■ TASK TO CARRY OUT:
Exactly retype the lines from the top of the data through the line containing "PI = math.pi", leaving out every picture.

■ SOURCE DATA:
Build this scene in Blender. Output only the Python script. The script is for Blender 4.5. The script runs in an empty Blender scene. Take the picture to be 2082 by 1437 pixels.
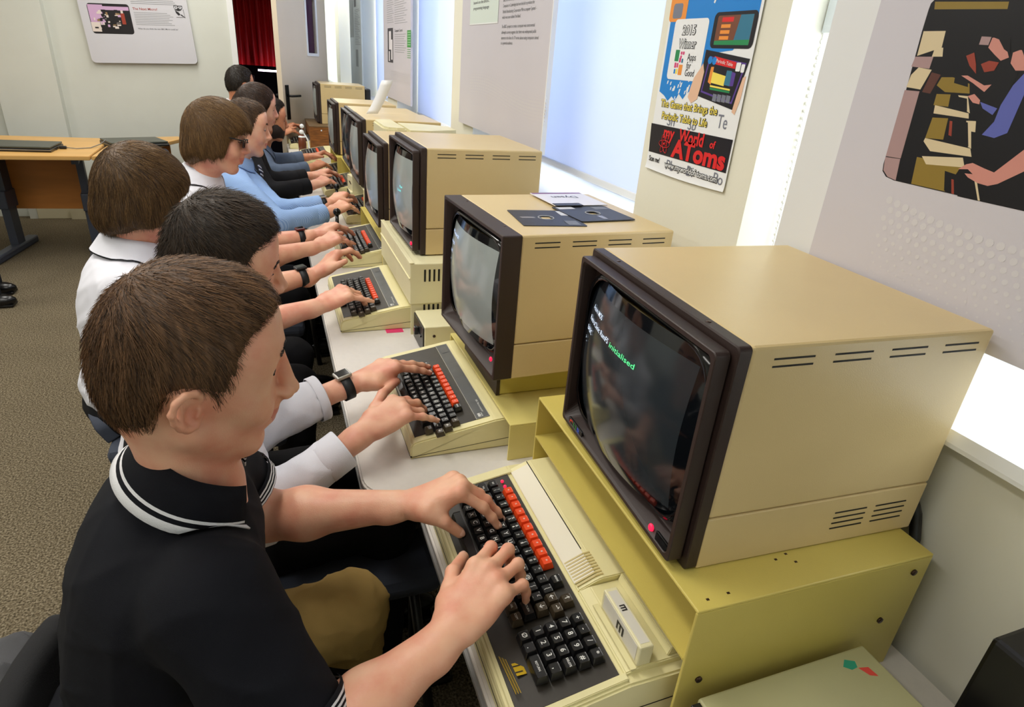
import bpy, bmesh, math, random
import numpy as np
from mathutils import Vector, Matrix, Euler
random.seed(7); RNG = np.random.RandomState(7)
SC = bpy.context.scene; COL = SC.collection
PI = math.pi

# ------------------------------------------------------------------ camera
FPX, PITCH, ROLL, YAW = 1258.43, 0.4398, 0.0810, 0.3833
CAM = Vector((-0.1105, -1.0212, 1.4675))
fwd = Vector((math.sin(YAW)*math.cos(PITCH), math.cos(YAW)*math.cos(PITCH), -math.sin(PITCH)))
rgt = Vector((math.cos(YAW), -math.sin(YAW), 0)); up = rgt.cross(fwd)
R2 = math.cos(ROLL)*rgt + math.sin(ROLL)*up; U2 = -math.sin(ROLL)*rgt + math.cos(ROLL)*up
cd = bpy.data.cameras.new('camera'); cam = bpy.data.objects.new('camera', cd); COL.objects.link(cam)
cd.sensor_width = 36; cd.lens = FPX/2082*36; cd.clip_start = 0.02; cd.clip_end = 100
M = Matrix((R2, U2, -fwd)).transposed().to_4x4(); M.translation = CAM; cam.matrix_world = M
SC.camera = cam

# ------------------------------------------------------------------ world, lights, exposure
w = bpy.data.worlds.new('sky'); SC.world = w; w.use_nodes = True
bg = w.node_tree.nodes['Background']; bg.inputs[0].default_value = (0.88, 0.94, 1.0, 1); bg.inputs[1].default_value = 3.2
SC.view_settings.view_transform = 'Standard'; SC.view_settings.look = 'None'
SC.view_settings.gamma = 1.0; SC.view_settings.use_curve_mapping = False
SC.view_settings.exposure = 0.36
SC.cycles.use_denoising = True
SC.cycles.max_bounces = 8; SC.cycles.diffuse_bounces = 4; SC.cycles.glossy_bounces = 3
SC.cycles.caustics_reflective = False; SC.cycles.caustics_refractive = False
SC.cycles.sample_clamp_indirect = 6
CEIL = 2.75
def area(name, loc, sx, sy, power, col=(1, .93, .82), rot=(0, 0, 0)):
    l = bpy.data.lights.new(name, 'AREA'); l.shape = 'RECTANGLE'; l.size = sx; l.size_y = sy
    l.energy = power; l.color = col
    o = bpy.data.objects.new(name, l); COL.objects.link(o); o.location = loc; o.rotation_euler = rot; return o
LAMPS = [(-1.35, -1.0), (-1.35, 1.2), (-1.35, 3.4), (-0.45, 0.3), (-0.1, 2.6), (-3.0, 0.2), (-3.0, 2.6), (-0.6, 4.4), (.56, 6.9)]  # last one is an added, unseen lamp that brightens the dark alcove
for i, (x, y) in enumerate(LAMPS):
    area('ceiling_lamp_light', (x, y, CEIL-.09), .28, 1.15, 14, (1, .965, .90))

# ------------------------------------------------------------------ materials
def srgb(r, g, b):
    f = lambda c: (c/255/12.92) if c/255 <= .04045 else ((c/255+.055)/1.055)**2.4
    return (f(r), f(g), f(b), 1)
MATS = {}
def mat(name, rgb, rough=.5, metal=0, var=.0, vscale=8, bump=0, bscale=200, spec=.5, emit=None, es=0, coat=0, sss=0, trans=0, stretch=None, c2=None):
    if name in MATS: return MATS[name]
    m = bpy.data.materials.new(name); m.use_nodes = True; nt = m.node_tree; N = nt.nodes; L = nt.links
    p = N['Principled BSDF']; c = srgb(*rgb) if max(rgb) > 1.001 else (*rgb, 1)
    p.inputs['Base Color'].default_value = c; p.inputs['Roughness'].default_value = rough
    p.inputs['Metallic'].default_value = metal; p.inputs['Specular IOR Level'].default_value = spec
    if coat: p.inputs['Coat Weight'].default_value = coat; p.inputs['Coat Roughness'].default_value = .08
    if sss:
        p.inputs['Subsurface Weight'].default_value = sss; p.inputs['Subsurface Radius'].default_value = (.012, .004, .002); p.inputs['Subsurface Scale'].default_value = 1.0
    if trans: p.inputs['Transmission Weight'].default_value = trans
    if emit: p.inputs['Emission Color'].default_value = srgb(*emit); p.inputs['Emission Strength'].default_value = es
    tc = None
    if var or bump:
        tc = N.new('ShaderNodeTexCoord'); mp = N.new('ShaderNodeMapping'); L.new(tc.outputs['Object'], mp.inputs[0])
        if stretch: mp.inputs['Scale'].default_value = stretch
    if var:
        n = N.new('ShaderNodeTexNoise'); n.inputs['Scale'].default_value = vscale; n.inputs['Detail'].default_value = 5
        L.new(mp.outputs[0], n.inputs['Vector'])
        r = N.new('ShaderNodeValToRGB'); r.color_ramp.elements[0].position = .3; r.color_ramp.elements[1].position = .7
        d = [max(0, v*(1-var)) for v in c[:3]]; e = [min(1, v*(1+var)) for v in c[:3]]
        if c2: d = srgb(*c2)[:3]; e = c[:3]
        r.color_ramp.elements[0].color = (*d, 1); r.color_ramp.elements[1].color = (*e, 1)
        L.new(n.outputs['Fac'], r.inputs[0]); L.new(r.outputs[0], p.inputs['Base Color'])
    if bump:
        n = N.new('ShaderNodeTexNoise'); n.inputs['Scale'].default_value = bscale; n.inputs['Detail'].default_value = 3
        L.new(mp.outputs[0], n.inputs['Vector'])
        b = N.new('ShaderNodeBump'); b.inputs['Strength'].default_value = bump; b.inputs['Distance'].default_value = .002
        L.new(n.outputs['Fac'], b.inputs['Height']); L.new(b.outputs[0], p.inputs['Normal'])
    MATS[name] = m; return m
cream = mat('cream_computer_plastic', (230, 221, 168), .42, var=.05, vscale=6, bump=.08, bscale=900)
creamy = mat('cream_computer_light', (228, 221, 180), .42, var=.04, bump=.08, bscale=900)
tanm = mat('tan_monitor_steel', (214, 190, 138), .34, var=.05, vscale=4, bump=.12, bscale=700)
standm = mat('yellowed_stand_steel', (206, 188, 98), .36, var=.06, vscale=4, bump=.1, bscale=600)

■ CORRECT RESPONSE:
Build this scene in Blender. Output only the Python script. The script is for Blender 4.5. The script runs in an empty Blender scene. Take the picture to be 2082 by 1437 pixels.
import bpy, bmesh, math, random
import numpy as np
from mathutils import Vector, Matrix, Euler
random.seed(7); RNG = np.random.RandomState(7)
SC = bpy.context.scene; COL = SC.collection
PI = math.pi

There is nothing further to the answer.